Frequently Asked Questions
What is the standard seam allowance in garment production?
The standard seam allowance varies by fabric and seam type but is typically 10–15mm (3/8″–5/8″) for most side and body seams in both industrial and home sewing.
Why do some patterns include seam allowance and others do not?
Some patterns include seam allowance for convenience, simplifying cutting and sewing; others require you to add SA manually, offering greater flexibility for custom fit and adjustments.
Can you change the seam allowance on a pattern?
Yes, you can adjust seam allowances to suit your skill level, garment type, or finishing method, but remember to keep finished measurements consistent with the garment spec.
What happens if seam allowance is too narrow?
A seam allowance that is too narrow weakens the seam, increases risk of fraying, and makes it harder to apply effective seam finishes, especially on high-stress or stretch areas.
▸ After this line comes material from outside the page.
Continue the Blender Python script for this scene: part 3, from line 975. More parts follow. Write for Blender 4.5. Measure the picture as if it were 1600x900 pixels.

How do I mark and sew accurate seam allowances as a beginner?
Use clear markings (chalk, erasable pen), seam guides on your machine, and consistent stitching practices; practice helps develop muscle memory for even SAs.
Is seam allowance important in all types of garments?
Yes, seam allowance is essential in every garment—regardless of fabric, fit, or use—since it affects strength, durability, fit, and professional finish.